- [Material]
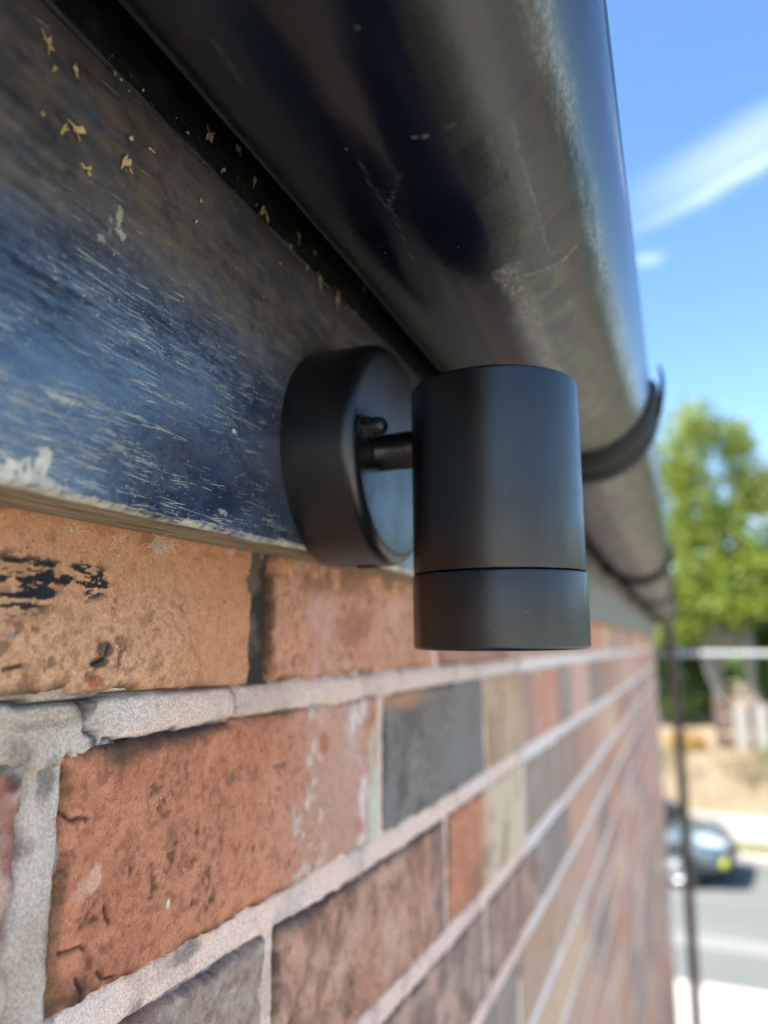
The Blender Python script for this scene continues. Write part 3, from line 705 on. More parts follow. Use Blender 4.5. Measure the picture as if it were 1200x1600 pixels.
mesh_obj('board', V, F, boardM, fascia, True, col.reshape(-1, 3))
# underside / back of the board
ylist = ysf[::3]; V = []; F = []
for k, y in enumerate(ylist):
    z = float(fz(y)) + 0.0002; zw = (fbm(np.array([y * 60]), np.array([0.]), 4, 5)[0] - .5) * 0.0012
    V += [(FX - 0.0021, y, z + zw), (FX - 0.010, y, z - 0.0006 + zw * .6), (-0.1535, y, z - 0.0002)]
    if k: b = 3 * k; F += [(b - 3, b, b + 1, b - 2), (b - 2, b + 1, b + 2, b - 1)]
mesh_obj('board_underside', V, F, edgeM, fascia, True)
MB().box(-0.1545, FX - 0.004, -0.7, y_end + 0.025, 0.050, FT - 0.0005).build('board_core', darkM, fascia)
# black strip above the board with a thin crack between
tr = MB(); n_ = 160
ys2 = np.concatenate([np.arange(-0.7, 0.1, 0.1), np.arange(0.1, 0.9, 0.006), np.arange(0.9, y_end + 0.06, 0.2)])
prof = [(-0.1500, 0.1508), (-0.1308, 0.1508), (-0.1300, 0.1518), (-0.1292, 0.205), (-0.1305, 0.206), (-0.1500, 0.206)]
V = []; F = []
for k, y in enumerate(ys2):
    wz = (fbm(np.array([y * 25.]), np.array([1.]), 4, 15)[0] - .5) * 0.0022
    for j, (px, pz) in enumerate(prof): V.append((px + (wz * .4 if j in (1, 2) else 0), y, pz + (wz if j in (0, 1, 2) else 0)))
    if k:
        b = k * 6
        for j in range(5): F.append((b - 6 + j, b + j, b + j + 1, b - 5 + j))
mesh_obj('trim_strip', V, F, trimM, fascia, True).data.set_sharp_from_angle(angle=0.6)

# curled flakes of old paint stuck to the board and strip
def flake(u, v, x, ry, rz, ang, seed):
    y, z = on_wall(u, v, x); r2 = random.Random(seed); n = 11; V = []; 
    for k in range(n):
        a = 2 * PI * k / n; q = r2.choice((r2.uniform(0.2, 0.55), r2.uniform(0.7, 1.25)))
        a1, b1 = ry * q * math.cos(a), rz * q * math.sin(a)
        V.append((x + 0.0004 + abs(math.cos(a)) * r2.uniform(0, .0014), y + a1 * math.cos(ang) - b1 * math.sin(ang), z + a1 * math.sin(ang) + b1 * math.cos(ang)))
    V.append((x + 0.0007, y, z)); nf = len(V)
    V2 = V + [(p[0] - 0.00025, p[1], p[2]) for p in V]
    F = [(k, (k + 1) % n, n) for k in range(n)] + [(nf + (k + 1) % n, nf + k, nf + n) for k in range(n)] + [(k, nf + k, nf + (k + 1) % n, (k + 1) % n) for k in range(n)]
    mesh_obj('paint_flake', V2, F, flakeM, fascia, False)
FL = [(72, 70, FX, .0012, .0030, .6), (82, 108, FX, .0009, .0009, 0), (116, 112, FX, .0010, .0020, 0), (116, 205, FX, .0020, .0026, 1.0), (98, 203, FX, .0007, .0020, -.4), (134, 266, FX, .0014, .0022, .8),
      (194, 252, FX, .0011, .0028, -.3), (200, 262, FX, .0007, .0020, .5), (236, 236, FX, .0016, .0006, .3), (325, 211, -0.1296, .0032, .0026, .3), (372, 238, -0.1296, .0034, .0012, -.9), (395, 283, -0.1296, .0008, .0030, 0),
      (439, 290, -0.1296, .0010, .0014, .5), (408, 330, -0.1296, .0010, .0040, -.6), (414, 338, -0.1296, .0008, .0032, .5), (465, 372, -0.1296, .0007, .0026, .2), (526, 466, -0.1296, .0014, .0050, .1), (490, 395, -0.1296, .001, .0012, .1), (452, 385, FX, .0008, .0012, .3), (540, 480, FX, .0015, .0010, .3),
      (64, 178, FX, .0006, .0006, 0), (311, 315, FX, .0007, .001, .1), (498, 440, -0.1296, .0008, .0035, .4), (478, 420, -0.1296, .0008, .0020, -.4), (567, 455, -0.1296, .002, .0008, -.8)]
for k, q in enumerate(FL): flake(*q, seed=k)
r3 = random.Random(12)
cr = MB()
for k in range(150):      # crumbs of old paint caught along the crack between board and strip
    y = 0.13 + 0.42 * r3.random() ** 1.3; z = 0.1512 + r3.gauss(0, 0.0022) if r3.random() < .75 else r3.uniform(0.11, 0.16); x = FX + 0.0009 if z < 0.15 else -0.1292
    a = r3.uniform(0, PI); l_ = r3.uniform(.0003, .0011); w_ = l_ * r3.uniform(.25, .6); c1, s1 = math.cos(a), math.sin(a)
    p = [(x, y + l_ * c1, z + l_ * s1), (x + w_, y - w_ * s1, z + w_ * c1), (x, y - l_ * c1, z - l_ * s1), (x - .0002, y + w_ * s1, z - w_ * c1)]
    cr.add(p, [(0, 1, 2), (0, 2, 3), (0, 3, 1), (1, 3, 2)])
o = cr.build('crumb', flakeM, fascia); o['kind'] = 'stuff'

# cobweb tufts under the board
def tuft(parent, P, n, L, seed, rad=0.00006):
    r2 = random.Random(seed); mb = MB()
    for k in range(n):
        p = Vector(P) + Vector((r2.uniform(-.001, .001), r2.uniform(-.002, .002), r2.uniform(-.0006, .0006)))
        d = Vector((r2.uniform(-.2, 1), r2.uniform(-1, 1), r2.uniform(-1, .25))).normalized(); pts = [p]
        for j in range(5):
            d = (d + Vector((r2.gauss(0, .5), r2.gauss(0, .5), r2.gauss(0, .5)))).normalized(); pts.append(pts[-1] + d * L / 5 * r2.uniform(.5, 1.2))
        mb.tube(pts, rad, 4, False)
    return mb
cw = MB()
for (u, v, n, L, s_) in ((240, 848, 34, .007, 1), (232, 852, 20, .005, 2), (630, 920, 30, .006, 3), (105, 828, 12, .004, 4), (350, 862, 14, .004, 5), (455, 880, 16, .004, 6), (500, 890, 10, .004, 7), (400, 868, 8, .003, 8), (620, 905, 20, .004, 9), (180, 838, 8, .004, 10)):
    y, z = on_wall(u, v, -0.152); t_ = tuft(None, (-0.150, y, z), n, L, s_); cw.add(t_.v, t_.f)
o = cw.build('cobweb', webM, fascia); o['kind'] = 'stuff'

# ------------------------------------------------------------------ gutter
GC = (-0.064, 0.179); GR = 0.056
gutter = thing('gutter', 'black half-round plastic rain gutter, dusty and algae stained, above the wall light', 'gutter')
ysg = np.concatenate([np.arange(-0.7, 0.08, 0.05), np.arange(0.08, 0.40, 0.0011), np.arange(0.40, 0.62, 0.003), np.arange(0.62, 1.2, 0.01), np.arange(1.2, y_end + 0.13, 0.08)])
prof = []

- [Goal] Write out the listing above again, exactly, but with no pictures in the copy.

- [Correct answer]
The Blender Python script for this scene continues. Write part 3, from line 705 on. More parts follow. Use Blender 4.5. Measure the picture as if it were 1200x1600 pixels.
mesh_obj('board', V, F, boardM, fascia, True, col.reshape(-1, 3))
# underside / back of the board
ylist = ysf[::3]; V = []; F = []
for k, y in enumerate(ylist):
    z = float(fz(y)) + 0.0002; zw = (fbm(np.array([y * 60]), np.array([0.]), 4, 5)[0] - .5) * 0.0012
    V += [(FX - 0.0021, y, z + zw), (FX - 0.010, y, z - 0.0006 + zw * .6), (-0.1535, y, z - 0.0002)]
    if k: b = 3 * k; F += [(b - 3, b, b + 1, b - 2), (b - 2, b + 1, b + 2, b - 1)]
mesh_obj('board_underside', V, F, edgeM, fascia, True)
MB().box(-0.1545, FX - 0.004, -0.7, y_end + 0.025, 0.050, FT - 0.0005).build('board_core', darkM, fascia)
# black strip above the board with a thin crack between
tr = MB(); n_ = 160
ys2 = np.concatenate([np.arange(-0.7, 0.1, 0.1), np.arange(0.1, 0.9, 0.006), np.arange(0.9, y_end + 0.06, 0.2)])
prof = [(-0.1500, 0.1508), (-0.1308, 0.1508), (-0.1300, 0.1518), (-0.1292, 0.205), (-0.1305, 0.206), (-0.1500, 0.206)]
V = []; F = []
for k, y in enumerate(ys2):
    wz = (fbm(np.array([y * 25.]), np.array([1.]), 4, 15)[0] - .5) * 0.0022
    for j, (px, pz) in enumerate(prof): V.append((px + (wz * .4 if j in (1, 2) else 0), y, pz + (wz if j in (0, 1, 2) else 0)))
    if k:
        b = k * 6
        for j in range(5): F.append((b - 6 + j, b + j, b + j + 1, b - 5 + j))
mesh_obj('trim_strip', V, F, trimM, fascia, True).data.set_sharp_from_angle(angle=0.6)

# curled flakes of old paint stuck to the board and strip
def flake(u, v, x, ry, rz, ang, seed):
    y, z = on_wall(u, v, x); r2 = random.Random(seed); n = 11; V = []; 
    for k in range(n):
        a = 2 * PI * k / n; q = r2.choice((r2.uniform(0.2, 0.55), r2.uniform(0.7, 1.25)))
        a1, b1 = ry * q * math.cos(a), rz * q * math.sin(a)
        V.append((x + 0.0004 + abs(math.cos(a)) * r2.uniform(0, .0014), y + a1 * math.cos(ang) - b1 * math.sin(ang), z + a1 * math.sin(ang) + b1 * math.cos(ang)))
    V.append((x + 0.0007, y, z)); nf = len(V)
    V2 = V + [(p[0] - 0.00025, p[1], p[2]) for p in V]
    F = [(k, (k + 1) % n, n) for k in range(n)] + [(nf + (k + 1) % n, nf + k, nf + n) for k in range(n)] + [(k, nf + k, nf + (k + 1) % n, (k + 1) % n) for k in range(n)]
    mesh_obj('paint_flake', V2, F, flakeM, fascia, False)
FL = [(72, 70, FX, .0012, .0030, .6), (82, 108, FX, .0009, .0009, 0), (116, 112, FX, .0010, .0020, 0), (116, 205, FX, .0020, .0026, 1.0), (98, 203, FX, .0007, .0020, -.4), (134, 266, FX, .0014, .0022, .8),
      (194, 252, FX, .0011, .0028, -.3), (200, 262, FX, .0007, .0020, .5), (236, 236, FX, .0016, .0006, .3), (325, 211, -0.1296, .0032, .0026, .3), (372, 238, -0.1296, .0034, .0012, -.9), (395, 283, -0.1296, .0008, .0030, 0),
      (439, 290, -0.1296, .0010, .0014, .5), (408, 330, -0.1296, .0010, .0040, -.6), (414, 338, -0.1296, .0008, .0032, .5), (465, 372, -0.1296, .0007, .0026, .2), (526, 466, -0.1296, .0014, .0050, .1), (490, 395, -0.1296, .001, .0012, .1), (452, 385, FX, .0008, .0012, .3), (540, 480, FX, .0015, .0010, .3),
      (64, 178, FX, .0006, .0006, 0), (311, 315, FX, .0007, .001, .1), (498, 440, -0.1296, .0008, .0035, .4), (478, 420, -0.1296, .0008, .0020, -.4), (567, 455, -0.1296, .002, .0008, -.8)]
for k, q in enumerate(FL): flake(*q, seed=k)
r3 = random.Random(12)
cr = MB()
for k in range(150):      # crumbs of old paint caught along the crack between board and strip
    y = 0.13 + 0.42 * r3.random() ** 1.3; z = 0.1512 + r3.gauss(0, 0.0022) if r3.random() < .75 else r3.uniform(0.11, 0.16); x = FX + 0.0009 if z < 0.15 else -0.1292
    a = r3.uniform(0, PI); l_ = r3.uniform(.0003, .0011); w_ = l_ * r3.uniform(.25, .6); c1, s1 = math.cos(a), math.sin(a)
    p = [(x, y + l_ * c1, z + l_ * s1), (x + w_, y - w_ * s1, z + w_ * c1), (x, y - l_ * c1, z - l_ * s1), (x - .0002, y + w_ * s1, z - w_ * c1)]
    cr.add(p, [(0, 1, 2), (0, 2, 3), (0, 3, 1), (1, 3, 2)])
o = cr.build('crumb', flakeM, fascia); o['kind'] = 'stuff'

# cobweb tufts under the board
def tuft(parent, P, n, L, seed, rad=0.00006):
    r2 = random.Random(seed); mb = MB()
    for k in range(n):
        p = Vector(P) + Vector((r2.uniform(-.001, .001), r2.uniform(-.002, .002), r2.uniform(-.0006, .0006)))
        d = Vector((r2.uniform(-.2, 1), r2.uniform(-1, 1), r2.uniform(-1, .25))).normalized(); pts = [p]
        for j in range(5):
            d = (d + Vector((r2.gauss(0, .5), r2.gauss(0, .5), r2.gauss(0, .5)))).normalized(); pts.append(pts[-1] + d * L / 5 * r2.uniform(.5, 1.2))
        mb.tube(pts, rad, 4, False)
    return mb
cw = MB()
for (u, v, n, L, s_) in ((240, 848, 34, .007, 1), (232, 852, 20, .005, 2), (630, 920, 30, .006, 3), (105, 828, 12, .004, 4), (350, 862, 14, .004, 5), (455, 880, 16, .004, 6), (500, 890, 10, .004, 7), (400, 868, 8, .003, 8), (620, 905, 20, .004, 9), (180, 838, 8, .004, 10)):
    y, z = on_wall(u, v, -0.152); t_ = tuft(None, (-0.150, y, z), n, L, s_); cw.add(t_.v, t_.f)
o = cw.build('cobweb', webM, fascia); o['kind'] = 'stuff'

# ------------------------------------------------------------------ gutter
GC = (-0.064, 0.179); GR = 0.056
gutter = thing('gutter', 'black half-round plastic rain gutter, dusty and algae stained, above the wall light', 'gutter')
ysg = np.concatenate([np.arange(-0.7, 0.08, 0.05), np.arange(0.08, 0.40, 0.0011), np.arange(0.40, 0.62, 0.003), np.arange(0.62, 1.2, 0.01), np.arange(1.2, y_end + 0.13, 0.08)])
prof = []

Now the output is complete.